● Available data
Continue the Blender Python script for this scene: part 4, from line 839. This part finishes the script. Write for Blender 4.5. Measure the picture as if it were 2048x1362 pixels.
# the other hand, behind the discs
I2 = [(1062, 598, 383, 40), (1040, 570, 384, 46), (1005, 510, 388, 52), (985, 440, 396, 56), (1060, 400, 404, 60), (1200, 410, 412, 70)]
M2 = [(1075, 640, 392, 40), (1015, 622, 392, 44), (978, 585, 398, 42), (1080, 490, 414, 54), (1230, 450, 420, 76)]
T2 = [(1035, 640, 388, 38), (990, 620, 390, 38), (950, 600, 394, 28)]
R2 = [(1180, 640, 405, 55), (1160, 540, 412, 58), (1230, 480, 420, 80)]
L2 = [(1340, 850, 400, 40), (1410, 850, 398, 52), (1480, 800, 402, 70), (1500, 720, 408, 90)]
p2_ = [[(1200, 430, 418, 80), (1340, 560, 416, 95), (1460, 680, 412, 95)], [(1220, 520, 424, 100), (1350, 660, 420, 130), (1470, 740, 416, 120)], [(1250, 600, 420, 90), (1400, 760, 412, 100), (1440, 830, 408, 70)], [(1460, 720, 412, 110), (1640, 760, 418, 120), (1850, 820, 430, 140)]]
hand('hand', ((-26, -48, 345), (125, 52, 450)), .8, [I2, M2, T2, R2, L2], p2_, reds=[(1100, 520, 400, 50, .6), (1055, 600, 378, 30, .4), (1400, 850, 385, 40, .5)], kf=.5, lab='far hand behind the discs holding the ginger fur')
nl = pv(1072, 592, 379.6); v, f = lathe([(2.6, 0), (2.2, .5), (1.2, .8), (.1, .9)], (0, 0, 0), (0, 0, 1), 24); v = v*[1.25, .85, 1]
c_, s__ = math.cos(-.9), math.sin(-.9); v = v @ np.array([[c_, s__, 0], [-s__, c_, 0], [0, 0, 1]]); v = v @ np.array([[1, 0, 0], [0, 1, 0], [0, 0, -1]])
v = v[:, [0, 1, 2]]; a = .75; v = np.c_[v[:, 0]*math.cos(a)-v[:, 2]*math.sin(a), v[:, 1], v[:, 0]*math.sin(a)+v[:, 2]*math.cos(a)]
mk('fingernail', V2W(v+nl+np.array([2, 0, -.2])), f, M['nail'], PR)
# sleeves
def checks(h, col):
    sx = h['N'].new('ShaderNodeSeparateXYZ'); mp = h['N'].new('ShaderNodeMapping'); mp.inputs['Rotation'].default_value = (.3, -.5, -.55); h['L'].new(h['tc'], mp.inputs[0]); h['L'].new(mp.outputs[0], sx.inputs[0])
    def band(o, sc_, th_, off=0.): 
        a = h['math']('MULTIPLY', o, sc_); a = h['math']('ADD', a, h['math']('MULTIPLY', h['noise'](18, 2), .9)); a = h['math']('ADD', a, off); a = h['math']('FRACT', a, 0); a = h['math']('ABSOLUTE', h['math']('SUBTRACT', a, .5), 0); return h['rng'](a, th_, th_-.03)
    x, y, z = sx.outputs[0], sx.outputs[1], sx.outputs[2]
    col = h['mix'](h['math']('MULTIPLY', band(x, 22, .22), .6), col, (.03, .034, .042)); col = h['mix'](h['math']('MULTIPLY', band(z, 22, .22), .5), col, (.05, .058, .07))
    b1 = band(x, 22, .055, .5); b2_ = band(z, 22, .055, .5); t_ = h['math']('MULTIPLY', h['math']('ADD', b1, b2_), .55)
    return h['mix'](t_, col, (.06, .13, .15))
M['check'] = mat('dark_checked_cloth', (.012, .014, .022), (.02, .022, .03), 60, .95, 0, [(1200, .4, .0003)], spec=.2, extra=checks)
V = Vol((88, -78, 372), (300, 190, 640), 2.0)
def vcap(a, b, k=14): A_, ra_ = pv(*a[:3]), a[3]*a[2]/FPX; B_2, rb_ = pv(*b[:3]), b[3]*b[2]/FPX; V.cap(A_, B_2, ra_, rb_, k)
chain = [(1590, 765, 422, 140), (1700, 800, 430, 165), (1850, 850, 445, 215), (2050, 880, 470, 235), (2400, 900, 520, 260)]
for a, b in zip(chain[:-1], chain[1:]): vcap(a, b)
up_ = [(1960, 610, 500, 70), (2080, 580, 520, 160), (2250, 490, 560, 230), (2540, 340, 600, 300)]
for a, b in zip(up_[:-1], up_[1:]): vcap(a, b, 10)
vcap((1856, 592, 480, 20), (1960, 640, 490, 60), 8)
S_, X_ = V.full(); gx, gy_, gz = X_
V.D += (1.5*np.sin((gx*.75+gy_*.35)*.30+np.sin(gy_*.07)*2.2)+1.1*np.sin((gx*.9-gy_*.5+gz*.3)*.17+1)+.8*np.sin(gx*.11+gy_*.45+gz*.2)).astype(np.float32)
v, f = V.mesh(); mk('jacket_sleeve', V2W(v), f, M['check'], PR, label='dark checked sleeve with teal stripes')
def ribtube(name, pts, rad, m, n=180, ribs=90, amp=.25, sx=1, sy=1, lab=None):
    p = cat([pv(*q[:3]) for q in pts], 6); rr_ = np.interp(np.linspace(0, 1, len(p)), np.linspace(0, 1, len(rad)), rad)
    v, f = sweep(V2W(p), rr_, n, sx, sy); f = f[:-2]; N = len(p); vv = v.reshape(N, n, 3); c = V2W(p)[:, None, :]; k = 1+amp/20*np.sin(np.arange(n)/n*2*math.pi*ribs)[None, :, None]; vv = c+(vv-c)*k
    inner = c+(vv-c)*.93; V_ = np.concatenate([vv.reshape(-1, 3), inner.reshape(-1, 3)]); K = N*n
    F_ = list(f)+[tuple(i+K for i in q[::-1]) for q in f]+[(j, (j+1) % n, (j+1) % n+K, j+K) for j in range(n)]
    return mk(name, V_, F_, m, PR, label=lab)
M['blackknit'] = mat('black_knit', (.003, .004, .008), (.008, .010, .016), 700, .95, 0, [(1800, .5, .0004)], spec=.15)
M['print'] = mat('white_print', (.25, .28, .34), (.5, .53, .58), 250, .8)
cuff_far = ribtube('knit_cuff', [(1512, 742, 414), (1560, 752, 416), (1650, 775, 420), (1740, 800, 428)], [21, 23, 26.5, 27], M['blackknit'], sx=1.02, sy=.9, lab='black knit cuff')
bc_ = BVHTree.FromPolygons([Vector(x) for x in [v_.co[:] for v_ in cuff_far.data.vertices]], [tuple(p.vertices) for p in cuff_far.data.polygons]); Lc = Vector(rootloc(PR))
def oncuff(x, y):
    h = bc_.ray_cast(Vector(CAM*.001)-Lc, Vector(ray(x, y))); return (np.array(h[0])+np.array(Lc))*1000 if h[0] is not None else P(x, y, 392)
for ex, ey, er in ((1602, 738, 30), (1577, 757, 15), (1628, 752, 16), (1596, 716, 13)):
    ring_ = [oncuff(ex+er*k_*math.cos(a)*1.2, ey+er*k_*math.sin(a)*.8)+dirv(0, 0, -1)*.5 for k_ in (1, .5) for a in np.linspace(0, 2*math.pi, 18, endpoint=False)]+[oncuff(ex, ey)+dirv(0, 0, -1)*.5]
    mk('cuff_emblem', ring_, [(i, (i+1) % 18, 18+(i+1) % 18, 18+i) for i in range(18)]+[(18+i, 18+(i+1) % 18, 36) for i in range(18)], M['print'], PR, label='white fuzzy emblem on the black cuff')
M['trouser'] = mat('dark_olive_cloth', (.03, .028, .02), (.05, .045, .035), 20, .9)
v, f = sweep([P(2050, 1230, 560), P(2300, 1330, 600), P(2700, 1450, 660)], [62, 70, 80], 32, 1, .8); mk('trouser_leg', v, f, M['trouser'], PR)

● What needs to be done
Reproduce all the data word for word.

● Written response
Continue the Blender Python script for this scene: part 4, from line 839. This part finishes the script. Write for Blender 4.5. Measure the picture as if it were 2048x1362 pixels.
# the other hand, behind the discs
I2 = [(1062, 598, 383, 40), (1040, 570, 384, 46), (1005, 510, 388, 52), (985, 440, 396, 56), (1060, 400, 404, 60), (1200, 410, 412, 70)]
M2 = [(1075, 640, 392, 40), (1015, 622, 392, 44), (978, 585, 398, 42), (1080, 490, 414, 54), (1230, 450, 420, 76)]
T2 = [(1035, 640, 388, 38), (990, 620, 390, 38), (950, 600, 394, 28)]
R2 = [(1180, 640, 405, 55), (1160, 540, 412, 58), (1230, 480, 420, 80)]
L2 = [(1340, 850, 400, 40), (1410, 850, 398, 52), (1480, 800, 402, 70), (1500, 720, 408, 90)]
p2_ = [[(1200, 430, 418, 80), (1340, 560, 416, 95), (1460, 680, 412, 95)], [(1220, 520, 424, 100), (1350, 660, 420, 130), (1470, 740, 416, 120)], [(1250, 600, 420, 90), (1400, 760, 412, 100), (1440, 830, 408, 70)], [(1460, 720, 412, 110), (1640, 760, 418, 120), (1850, 820, 430, 140)]]
hand('hand', ((-26, -48, 345), (125, 52, 450)), .8, [I2, M2, T2, R2, L2], p2_, reds=[(1100, 520, 400, 50, .6), (1055, 600, 378, 30, .4), (1400, 850, 385, 40, .5)], kf=.5, lab='far hand behind the discs holding the ginger fur')
nl = pv(1072, 592, 379.6); v, f = lathe([(2.6, 0), (2.2, .5), (1.2, .8), (.1, .9)], (0, 0, 0), (0, 0, 1), 24); v = v*[1.25, .85, 1]
c_, s__ = math.cos(-.9), math.sin(-.9); v = v @ np.array([[c_, s__, 0], [-s__, c_, 0], [0, 0, 1]]); v = v @ np.array([[1, 0, 0], [0, 1, 0], [0, 0, -1]])
v = v[:, [0, 1, 2]]; a = .75; v = np.c_[v[:, 0]*math.cos(a)-v[:, 2]*math.sin(a), v[:, 1], v[:, 0]*math.sin(a)+v[:, 2]*math.cos(a)]
mk('fingernail', V2W(v+nl+np.array([2, 0, -.2])), f, M['nail'], PR)
# sleeves
def checks(h, col):
    sx = h['N'].new('ShaderNodeSeparateXYZ'); mp = h['N'].new('ShaderNodeMapping'); mp.inputs['Rotation'].default_value = (.3, -.5, -.55); h['L'].new(h['tc'], mp.inputs[0]); h['L'].new(mp.outputs[0], sx.inputs[0])
    def band(o, sc_, th_, off=0.): 
        a = h['math']('MULTIPLY', o, sc_); a = h['math']('ADD', a, h['math']('MULTIPLY', h['noise'](18, 2), .9)); a = h['math']('ADD', a, off); a = h['math']('FRACT', a, 0); a = h['math']('ABSOLUTE', h['math']('SUBTRACT', a, .5), 0); return h['rng'](a, th_, th_-.03)
    x, y, z = sx.outputs[0], sx.outputs[1], sx.outputs[2]
    col = h['mix'](h['math']('MULTIPLY', band(x, 22, .22), .6), col, (.03, .034, .042)); col = h['mix'](h['math']('MULTIPLY', band(z, 22, .22), .5), col, (.05, .058, .07))
    b1 = band(x, 22, .055, .5); b2_ = band(z, 22, .055, .5); t_ = h['math']('MULTIPLY', h['math']('ADD', b1, b2_), .55)
    return h['mix'](t_, col, (.06, .13, .15))
M['check'] = mat('dark_checked_cloth', (.012, .014, .022), (.02, .022, .03), 60, .95, 0, [(1200, .4, .0003)], spec=.2, extra=checks)
V = Vol((88, -78, 372), (300, 190, 640), 2.0)
def vcap(a, b, k=14): A_, ra_ = pv(*a[:3]), a[3]*a[2]/FPX; B_2, rb_ = pv(*b[:3]), b[3]*b[2]/FPX; V.cap(A_, B_2, ra_, rb_, k)
chain = [(1590, 765, 422, 140), (1700, 800, 430, 165), (1850, 850, 445, 215), (2050, 880, 470, 235), (2400, 900, 520, 260)]
for a, b in zip(chain[:-1], chain[1:]): vcap(a, b)
up_ = [(1960, 610, 500, 70), (2080, 580, 520, 160), (2250, 490, 560, 230), (2540, 340, 600, 300)]
for a, b in zip(up_[:-1], up_[1:]): vcap(a, b, 10)
vcap((1856, 592, 480, 20), (1960, 640, 490, 60), 8)
S_, X_ = V.full(); gx, gy_, gz = X_
V.D += (1.5*np.sin((gx*.75+gy_*.35)*.30+np.sin(gy_*.07)*2.2)+1.1*np.sin((gx*.9-gy_*.5+gz*.3)*.17+1)+.8*np.sin(gx*.11+gy_*.45+gz*.2)).astype(np.float32)
v, f = V.mesh(); mk('jacket_sleeve', V2W(v), f, M['check'], PR, label='dark checked sleeve with teal stripes')
def ribtube(name, pts, rad, m, n=180, ribs=90, amp=.25, sx=1, sy=1, lab=None):
    p = cat([pv(*q[:3]) for q in pts], 6); rr_ = np.interp(np.linspace(0, 1, len(p)), np.linspace(0, 1, len(rad)), rad)
    v, f = sweep(V2W(p), rr_, n, sx, sy); f = f[:-2]; N = len(p); vv = v.reshape(N, n, 3); c = V2W(p)[:, None, :]; k = 1+amp/20*np.sin(np.arange(n)/n*2*math.pi*ribs)[None, :, None]; vv = c+(vv-c)*k
    inner = c+(vv-c)*.93; V_ = np.concatenate([vv.reshape(-1, 3), inner.reshape(-1, 3)]); K = N*n
    F_ = list(f)+[tuple(i+K for i in q[::-1]) for q in f]+[(j, (j+1) % n, (j+1) % n+K, j+K) for j in range(n)]
    return mk(name, V_, F_, m, PR, label=lab)
M['blackknit'] = mat('black_knit', (.003, .004, .008), (.008, .010, .016), 700, .95, 0, [(1800, .5, .0004)], spec=.15)
M['print'] = mat('white_print', (.25, .28, .34), (.5, .53, .58), 250, .8)
cuff_far = ribtube('knit_cuff', [(1512, 742, 414), (1560, 752, 416), (1650, 775, 420), (1740, 800, 428)], [21, 23, 26.5, 27], M['blackknit'], sx=1.02, sy=.9, lab='black knit cuff')
bc_ = BVHTree.FromPolygons([Vector(x) for x in [v_.co[:] for v_ in cuff_far.data.vertices]], [tuple(p.vertices) for p in cuff_far.data.polygons]); Lc = Vector(rootloc(PR))
def oncuff(x, y):
    h = bc_.ray_cast(Vector(CAM*.001)-Lc, Vector(ray(x, y))); return (np.array(h[0])+np.array(Lc))*1000 if h[0] is not None else P(x, y, 392)
for ex, ey, er in ((1602, 738, 30), (1577, 757, 15), (1628, 752, 16), (1596, 716, 13)):
    ring_ = [oncuff(ex+er*k_*math.cos(a)*1.2, ey+er*k_*math.sin(a)*.8)+dirv(0, 0, -1)*.5 for k_ in (1, .5) for a in np.linspace(0, 2*math.pi, 18, endpoint=False)]+[oncuff(ex, ey)+dirv(0, 0, -1)*.5]
    mk('cuff_emblem', ring_, [(i, (i+1) % 18, 18+(i+1) % 18, 18+i) for i in range(18)]+[(18+i, 18+(i+1) % 18, 36) for i in range(18)], M['print'], PR, label='white fuzzy emblem on the black cuff')
M['trouser'] = mat('dark_olive_cloth', (.03, .028, .02), (.05, .045, .035), 20, .9)
v, f = sweep([P(2050, 1230, 560), P(2300, 1330, 600), P(2700, 1450, 660)], [62, 70, 80], 32, 1, .8); mk('trouser_leg', v, f, M['trouser'], PR)